PAKISTAN: A panel of United Nations-backed independent experts expressed grave concern today about increased discrimination and violence against the minority Ahmadi community in Pakistan and urged authorities to ensure their protection.
The experts said in a statement that they were alarmed by reports of violence and discrimination against Ahmadis.
CROATIA: Three senior Montenegrins — the country’s parliament speaker Andrija Mandic, lawmaker Milan Knezevic and vice-premier Aleksa Becicwere — were told in a diplomatic note today that they are now unwelcome in Croatia.
This came after they led a declaration in Montenegro’s parliament stating that genocide was committed in a World War II concentration camp operated by a pro-Nazi Croatian regime at the time.
NEPAL: The pilot who survived a deadly plane crash in Nepal, Captain Manish Ratna Shakya, was only saved after the plane’s cockpit was sheared off by a freight container alongside the runway seconds before the rest of the aircraft crashed.
Captain Shakya, the sole survivor of Wednesday’s crash that killed 18 people at Kathmandu airport, was rescued just as flames neared the cockpit section of the airport embedded in the container.

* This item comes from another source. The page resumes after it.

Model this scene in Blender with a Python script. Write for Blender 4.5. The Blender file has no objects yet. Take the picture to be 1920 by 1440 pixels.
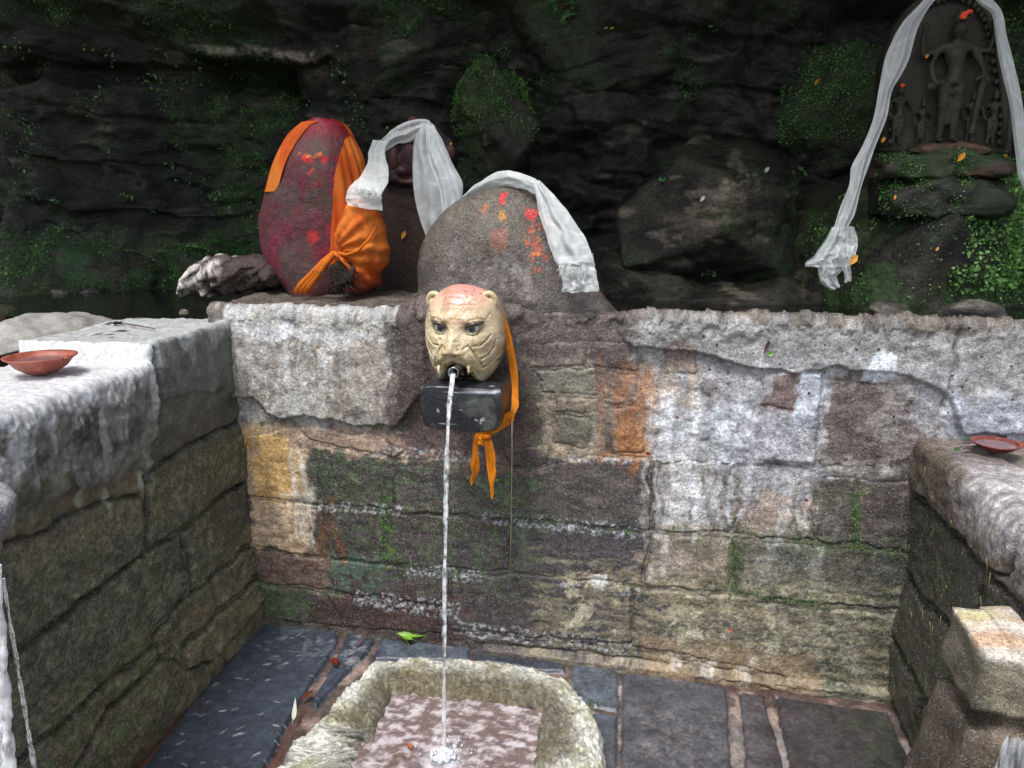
import bpy, bmesh, math, random
import numpy as np
from mathutils import Vector, Matrix, noise as mnoise

random.seed(7)
rng = np.random.default_rng(7)
SC = bpy.context.scene
COL = SC.collection

# ------------------------------------------------------------------ camera
FPX = 1400.0
YAW, PITCH = math.radians(11), math.radians(13.5)
CAM = np.array([0.0, -2.31, 1.55])
cam_d = bpy.data.cameras.new("camera"); cam = bpy.data.objects.new("camera", cam_d); COL.objects.link(cam)
cam.location = CAM
cam.rotation_euler = (math.pi / 2 - PITCH, 0, YAW)
cam_d.sensor_width = 36; cam_d.lens = 36 * FPX / 1920
cam_d.clip_start = 0.02; cam_d.clip_end = 500
SC.camera = cam

# ------------------------------------------------------------------ sky, sun, exposure
SUN_EL, SUN_AZ = math.radians(64), math.radians(198)      # azimuth clockwise from +Y: sun behind and left of the viewer
w = bpy.data.worlds.new("World"); SC.world = w; w.use_nodes = True
nt = w.node_tree; nt.nodes.clear()
sky = nt.nodes.new("ShaderNodeTexSky"); sky.sky_type = 'NISHITA'; sky.sun_disc = False
sky.sun_elevation = SUN_EL; sky.sun_rotation = SUN_AZ
sky.air_density = 1.0; sky.dust_density = 4.0; sky.ozone_density = 1.0
hs = nt.nodes.new("ShaderNodeHueSaturation"); hs.inputs['Saturation'].default_value = 0.62
bgn = nt.nodes.new("ShaderNodeBackground"); bgn.inputs['Strength'].default_value = 0.125
wo = nt.nodes.new("ShaderNodeOutputWorld")
nt.links.new(sky.outputs[0], hs.inputs['Color']); nt.links.new(hs.outputs[0], bgn.inputs[0]); nt.links.new(bgn.outputs[0], wo.inputs[0])
sd = bpy.data.lights.new("sun", 'SUN'); sd.energy = 1.8; sd.angle = math.radians(18); sd.color = (1.0, 0.985, 0.96)
sun = bpy.data.objects.new("sun", sd); COL.objects.link(sun)
sdir = Vector((math.sin(SUN_AZ) * math.cos(SUN_EL), math.cos(SUN_AZ) * math.cos(SUN_EL), math.sin(SUN_EL)))
sun.rotation_euler = sdir.to_track_quat('Z', 'Y').to_euler(); sun.location = (0, -3, 6)
SC.view_settings.view_transform = 'Standard'; SC.view_settings.look = 'None'
SC.view_settings.exposure = 0.78; SC.view_settings.gamma = 1.0; SC.view_settings.use_curve_mapping = False

# ------------------------------------------------------------------ measuring helpers
_f = np.array([-math.sin(YAW) * math.cos(PITCH), math.cos(YAW) * math.cos(PITCH), -math.sin(PITCH)])
_r = np.array([math.cos(YAW), math.sin(YAW), 0.0]); _u = np.cross(_r, _f)
def W(px, py, X=None, Y=None, Z=None):
    """a measured point of the photograph laid on a real plane of the place"""
    d = _f + _r * (px - 960) / FPX + _u * (720 - py) / FPX
    t = (Y - CAM[1]) / d[1] if Y is not None else (Z - CAM[2]) / d[2] if Z is not None else (X - CAM[0]) / d[0]
    return CAM + d * t

# ------------------------------------------------------------------ numpy noise
_perm = rng.permutation(256); _perm = np.concatenate([_perm, _perm, _perm])
_g = rng.normal(size=(256, 3)); _g /= np.linalg.norm(_g, axis=1)[:, None]
def pn(x, y, z):
    x, y, z = np.broadcast_arrays(np.asarray(x, float), y, z)
    xi = np.floor(x).astype(int); yi = np.floor(y).astype(int); zi = np.floor(z).astype(int)
    xf = x - xi; yf = y - yi; zf = z - zi
    xi &= 255; yi &= 255; zi &= 255
    fu = xf * xf * xf * (xf * (xf * 6 - 15) + 10); fv = yf * yf * yf * (yf * (yf * 6 - 15) + 10); fw = zf * zf * zf * (zf * (zf * 6 - 15) + 10)
    out = 0
    for dx in (0, 1):
        for dy in (0, 1):
            for dz in (0, 1):
                h = _perm[_perm[_perm[xi + dx] + yi + dy] + zi + dz]
                g = _g[h]
                dot = g[..., 0] * (xf - dx) + g[..., 1] * (yf - dy) + g[..., 2] * (zf - dz)
                wgt = (fu if dx else 1 - fu) * (fv if dy else 1 - fv) * (fw if dz else 1 - fw)
                out = out + wgt * dot
    return out * 1.6
def fbm(x, y, z, oct=4, gain=0.5):
    s, a = 0, 1.0
    for i in range(oct):
        s = s + a * pn(x * 2 ** i + 7.3 * i, y * 2 ** i + 3.1 * i, z * 2 ** i + 5.7 * i); a *= gain
    return s
def sst(e0, e1, x):
    t = np.clip((x - e0) / (e1 - e0), 0, 1); return t * t * (3 - 2 * t)
def lin(c):
    c = np.asarray(c, float) / 255.0
    return np.where(c <= 0.04045, c / 12.92, ((c + 0.055) / 1.055) ** 2.4)
def poly_sd(a, b, P):
    """signed distance, positive inside"""
    P = np.asarray(P, float); n = len(P)
    d = np.full(a.shape, 1e9); ins = np.zeros(a.shape, bool)
    for i in range(n):
        x0, y0 = P[i]; x1, y1 = P[(i + 1) % n]
        ex, ey = x1 - x0, y1 - y0
        t = np.clip(((a - x0) * ex + (b - y0) * ey) / max(ex * ex + ey * ey, 1e-12), 0, 1)
        d = np.minimum(d, np.hypot(a - x0 - t * ex, b - y0 - t * ey))
        c = ((y0 > b) != (y1 > b)) & (a < (x1 - x0) * (b - y0) / (y1 - y0 + 1e-12) + x0)
        ins ^= c
    return np.where(ins, d, -d)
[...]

CAMBODIA: A court in Cambodia today found the president of the country’s main opposition Candlelight Party guilty of defamation and ordered him to pay $1.5 million (£1m) in damages to the government, his lawyer and legal observers said.
The party’s president, Teav Vannol, was not present for the court’s ruling and is believed to be outside Cambodia. He holds dual Cambodian-United States citizenship.
The verdict was the third conviction against a top leader of the Candlelight Party in under two years.